Bad Arguments Are Typically Isomorphic

Such an argument is  isomorphic to one made against source code comments (sadly I’ve had to deal with them.)

“We don’t use comments because when the code changes, comments become obsolete.”

And the world wept in horror. Duh! When code changes, so must the comments. That is, valid, up-to-date comments are part of the deliverable. Hammer for nails. Screw drivers for screws, and so on and so on. A tool is built for a set of closely related problems and purposes in mind.

Same with metrics in general, and internal metrics in particular. People using metrics the wrong way and/or for the wrong purposes is not a problem with the metrics.  It has no bearing whatsoever in the correctness of a tool.

It Is a People’s Problem

Fundamentally, it is a problem with people. Blame it on education or politics if you will. It changes nothing. The nature of the problem is of no consequence (beyond the need of corrective actions) to the true nature and intent behind internal metrics.

If an organization does not use internal metrics because THEIR people use it to measure individual performance throughput, then the organization has more severe things to worry about than metrics alone.

Also, and here I am somewhat in disagreement with Martin Fowler’s well-known position on the subject; measuring individual performance does have a place.

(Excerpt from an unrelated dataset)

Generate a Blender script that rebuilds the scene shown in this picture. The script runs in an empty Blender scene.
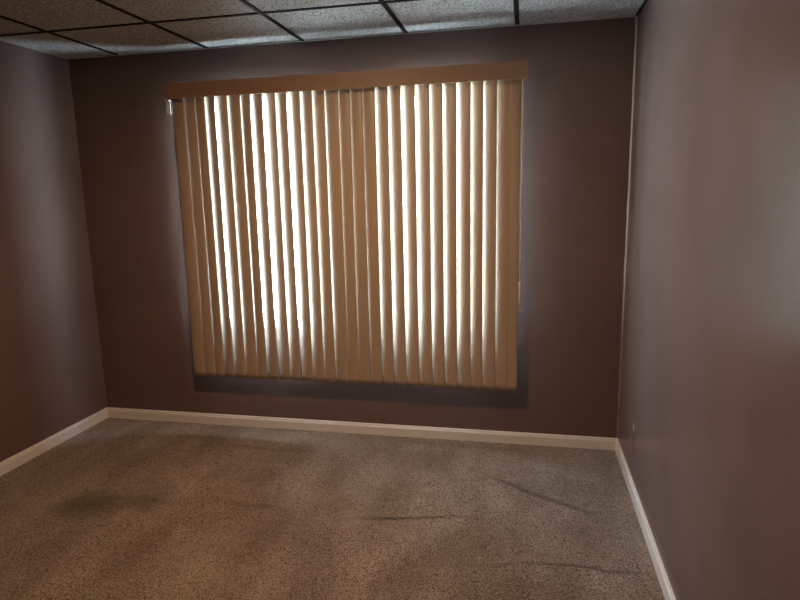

To Manage, You Must Measure (Somehow…)

For example, if you hire a senior software engineer, you expect his performance to be greater than one from a junior developer. However vacuous and nebulous your impression of acceptable performance is, this measure is apparent, and measuring it is reasonable.

You can’t describe it, but you know it when you see it.

Would you be so foolish, in the name of team cohesion, to avoid measuring performance (or lack thereof) in such a situation, however tacitly?

Here is another example: You need to track the rate of bugs introduced per feature or SLOC by teams and individuals. If a team or individual has a substantially smaller rate than the average, then the company can learn from them, learn what they are doing right and attempt other teams and individuals to leverage such knowledge.

If, OTH, a team or individual is sustaining an unusually high bug/feature rate, then the organization can investigate the root cause. Is it the source base? Tools? A skill deficiency that can be remedy in-house? Can the situation be salvaged, or should the team/person be let go?

These are valid questions any organization must be able to answer in order to operate effectively.

Moreover, there is nothing intrinsically wrong, evil or impractical in measuring individual performance. There can be cases when such a tool is used to look for scapegoats, but that is a different issue. Somehow in software, and in the agile movement in particular, certain individuals build these belief cults that are ultimately orthogonal to the business at hand – the business of creating software for someone who is paying for it. The business of creating something of value with acceptable costs and ROI.

The Meaning of Agility

That is not what agility is about. Agility is not a cult or an intrinsic moral system. It is a method to conduct engineering business, and software engineering/development business in particular. In any business, measuring individual performance is necessary.

Fool the one who does not heed this truth.

You can use a hammer to build something, or you can use it to smash someone’s head. Is it the hammer that is faulty?  Is the hammer an intrinsically wrong tool?

No really, just because you can, that doesn’t mean you should.